### Source material

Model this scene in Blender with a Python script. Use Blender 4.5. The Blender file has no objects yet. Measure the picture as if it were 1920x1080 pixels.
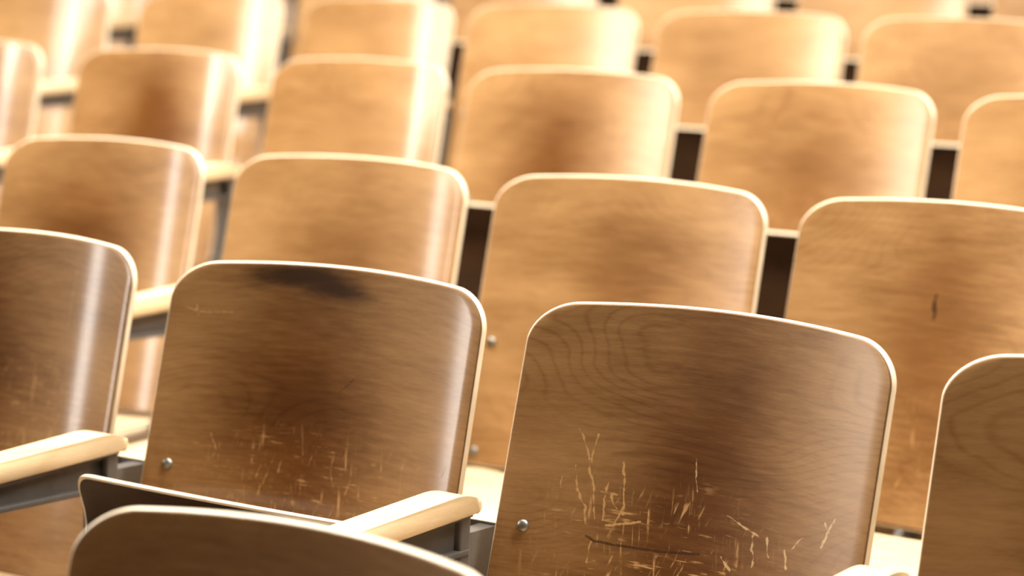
import bpy, bmesh, math, random
from mathutils import Vector, Matrix
C = bpy.context.scene.collection
SC = bpy.context.scene
PI = math.pi

# ------------------------------------------------------------------ camera, light, exposure
ZOFF = 0.5517                      # row-one floor at z = 0
CAMP = (1.9355, -2.3738, 0.8293 + ZOFF)
YAW, PIT, ROL, FPX = 0.5868, -0.1153, 0.0357, 4492.7
cd = bpy.data.cameras.new('camera'); cam = bpy.data.objects.new('camera', cd); C.objects.link(cam)
cd.sensor_width = 36.0; cd.lens = FPX * 36.0 / 1920.0
fwd = Vector((-math.sin(YAW)*math.cos(PIT), math.cos(YAW)*math.cos(PIT), math.sin(PIT)))
rt = Vector((math.cos(YAW), math.sin(YAW), 0)); up = rt.cross(fwd)
R_ = rt*math.cos(ROL) + up*math.sin(ROL); U_ = -rt*math.sin(ROL) + up*math.cos(ROL)
M = Matrix((R_, U_, -fwd)).transposed().to_4x4(); M.translation = Vector(CAMP)
cam.matrix_world = M
cd.clip_start = 0.05; cd.clip_end = 100
cd.dof.use_dof = True; cd.dof.focus_distance = 2.86; cd.dof.aperture_fstop = 2.9
SC.camera = cam

SC.view_settings.view_transform = 'Standard'; SC.view_settings.look = 'None'
SC.view_settings.gamma = 1.0; SC.view_settings.use_curve_mapping = False
SC.view_settings.exposure = 0.30

w = bpy.data.worlds.new('room_ambience'); SC.world = w; w.use_nodes = True
bg = w.node_tree.nodes['Background']
bg.inputs[0].default_value = (1.0, 0.86, 0.70, 1); bg.inputs[1].default_value = 0.07

def area(name, loc, target, sx, sy, power, col):
    l = bpy.data.lights.new(name, 'AREA'); l.shape = 'RECTANGLE'; l.size = sx; l.size_y = sy
    l.energy = power; l.color = col
    o = bpy.data.objects.new(name, l); C.objects.link(o); o.location = loc
    o.rotation_euler = (Vector(target) - Vector(loc)).to_track_quat('-Z', 'Y').to_euler()
    return o
area('ceiling_lamp_rear', (-1.2, 2.3, 3.7), (-1.2, 2.5, 0), 5.5, 0.9, 100, (1.0, 0.93, 0.81))
area('ceiling_lamp_middle', (0.2, 0.55, 3.7), (0.2, 0.55, 0), 5.5, 0.5, 420, (1.0, 0.93, 0.81))
area('window_light_far', (-22.2, -11.9, 6.2), (-0.8, 1.0, 0.9), 1.5, 7.5, 750, (1.0, 0.97, 0.92))
area('window_light_side', (-8.5, -1.0, 4.3), (0, 0.6, 0.8), 4.2, 2.6, 650, (1.0, 0.94, 0.82))

# ------------------------------------------------------------------ helpers
def obj(name, bm, mats, parent=None, loc=None):
    me = bpy.data.meshes.new(name); bm.normal_update(); bm.to_mesh(me); bm.free()
    for f in me.polygons: f.use_smooth = True
    for m in (mats if isinstance(mats, (list, tuple)) else [mats]): me.materials.append(m)
    o = bpy.data.objects.new(name, me); C.objects.link(o)
    if parent: o.parent = parent
    if loc: o.location = loc
    return o
def tag(o, label, cat, group=None):
    o['label'] = label; o['category'] = cat
    if group: o['group'] = group
def box(bm, x0, x1, y0, y1, z0, z1, bev=0.0):
    r = bmesh.ops.create_cube(bm, size=1.0)
    bmesh.ops.scale(bm, vec=(x1-x0, y1-y0, z1-z0), verts=r['verts'])
    bmesh.ops.translate(bm, vec=((x0+x1)/2, (y0+y1)/2, (z0+z1)/2), verts=r['verts'])
    if bev:
        es = list({e for v in r['verts'] for e in v.link_edges})
        bmesh.ops.bevel(bm, geom=es, offset=bev, segments=2, affect='EDGES', profile=0.5)
def prism_x(bm, prof, x0, x1, bev=0.0, seg=3):
    """closed (y,z) profile extruded along x"""
    a = [bm.verts.new((x0, y, z)) for y, z in prof]; b = [bm.verts.new((x1, y, z)) for y, z in prof]
    n = len(prof); fs = []
    for i in range(n): fs.append(bm.faces.new((a[i], a[(i+1) % n], b[(i+1) % n], b[i])))
    fa = bm.faces.new(a[::-1]); fb = bm.faces.new(b)
    if bev:
        es = list(set(fa.edges) | set(fb.edges))
        bmesh.ops.bevel(bm, geom=es, offset=bev, segments=seg, affect='EDGES', profile=0.5)
    bmesh.ops.recalc_face_normals(bm, faces=bm.faces)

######

The lines from the top of the data above through the one holding "PI = math.pi" are to be repeated exactly, and only those, with no pictures.

Output >>
Model this scene in Blender with a Python script. Use Blender 4.5. The Blender file has no objects yet. Measure the picture as if it were 1920x1080 pixels.
import bpy, bmesh, math, random
from mathutils import Vector, Matrix
C = bpy.context.scene.collection
SC = bpy.context.scene
PI = math.pi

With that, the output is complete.